■ What is needed:
Extract all lines that hold "part" from the records below.

■ Data to use:

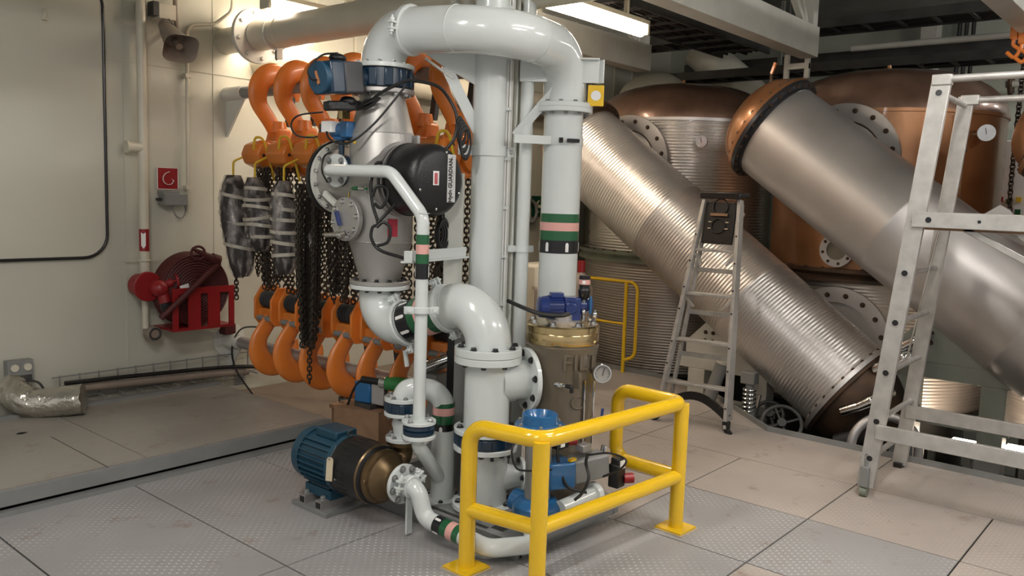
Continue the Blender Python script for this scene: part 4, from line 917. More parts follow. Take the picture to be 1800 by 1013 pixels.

* * *

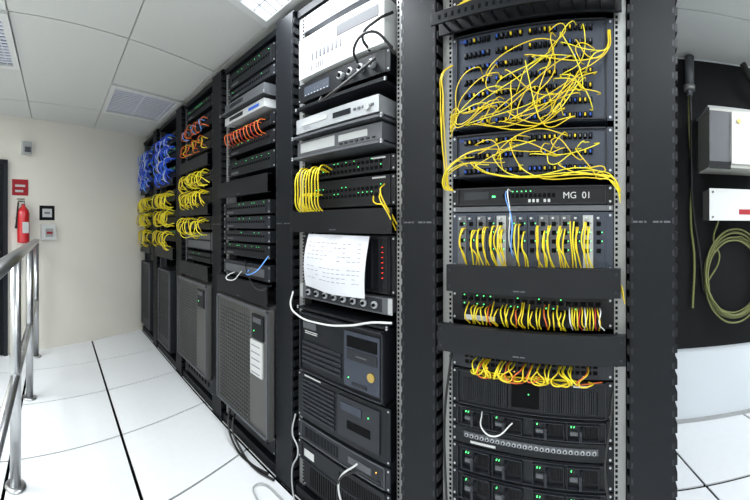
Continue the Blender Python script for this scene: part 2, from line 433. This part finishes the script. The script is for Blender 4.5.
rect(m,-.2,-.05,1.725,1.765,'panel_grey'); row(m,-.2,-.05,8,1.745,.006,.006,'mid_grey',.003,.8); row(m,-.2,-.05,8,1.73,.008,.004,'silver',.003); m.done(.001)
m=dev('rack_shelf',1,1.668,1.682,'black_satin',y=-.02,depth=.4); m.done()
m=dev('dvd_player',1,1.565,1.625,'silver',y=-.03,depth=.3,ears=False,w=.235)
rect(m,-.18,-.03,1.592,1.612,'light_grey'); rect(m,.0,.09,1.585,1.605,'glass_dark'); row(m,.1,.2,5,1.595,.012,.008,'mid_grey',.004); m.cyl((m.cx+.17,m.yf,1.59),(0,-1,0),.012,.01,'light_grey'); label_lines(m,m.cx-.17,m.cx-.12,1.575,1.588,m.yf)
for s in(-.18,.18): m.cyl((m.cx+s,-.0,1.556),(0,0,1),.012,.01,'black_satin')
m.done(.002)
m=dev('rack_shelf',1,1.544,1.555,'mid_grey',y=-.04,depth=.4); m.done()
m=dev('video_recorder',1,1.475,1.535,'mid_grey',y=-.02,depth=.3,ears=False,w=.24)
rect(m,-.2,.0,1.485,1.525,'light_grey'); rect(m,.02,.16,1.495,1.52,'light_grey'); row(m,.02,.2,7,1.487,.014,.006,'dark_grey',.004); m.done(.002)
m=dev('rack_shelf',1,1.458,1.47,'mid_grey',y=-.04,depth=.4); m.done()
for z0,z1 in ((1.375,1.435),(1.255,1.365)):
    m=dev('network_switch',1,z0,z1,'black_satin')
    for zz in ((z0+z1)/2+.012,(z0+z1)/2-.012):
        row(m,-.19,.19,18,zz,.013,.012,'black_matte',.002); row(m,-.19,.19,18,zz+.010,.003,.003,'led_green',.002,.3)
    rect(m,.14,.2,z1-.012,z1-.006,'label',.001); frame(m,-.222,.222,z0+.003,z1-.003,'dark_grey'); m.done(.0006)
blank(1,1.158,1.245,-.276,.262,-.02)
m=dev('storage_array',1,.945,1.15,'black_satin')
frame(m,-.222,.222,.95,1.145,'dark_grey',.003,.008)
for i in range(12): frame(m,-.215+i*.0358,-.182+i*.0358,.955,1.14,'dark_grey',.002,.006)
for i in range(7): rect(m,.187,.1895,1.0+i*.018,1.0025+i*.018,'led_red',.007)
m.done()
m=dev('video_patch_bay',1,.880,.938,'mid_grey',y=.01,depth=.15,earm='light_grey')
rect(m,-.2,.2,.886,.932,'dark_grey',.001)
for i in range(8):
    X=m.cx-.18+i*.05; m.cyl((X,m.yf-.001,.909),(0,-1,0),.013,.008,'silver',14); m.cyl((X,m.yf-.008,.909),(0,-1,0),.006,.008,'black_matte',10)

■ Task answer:
Continue the Blender Python script for this scene: part 4, from line 917. More parts follow. Take the picture to be 1800 by 1013 pixels.
Continue the Blender Python script for this scene: part 2, from line 433. This part finishes the script. The script is for Blender 4.5.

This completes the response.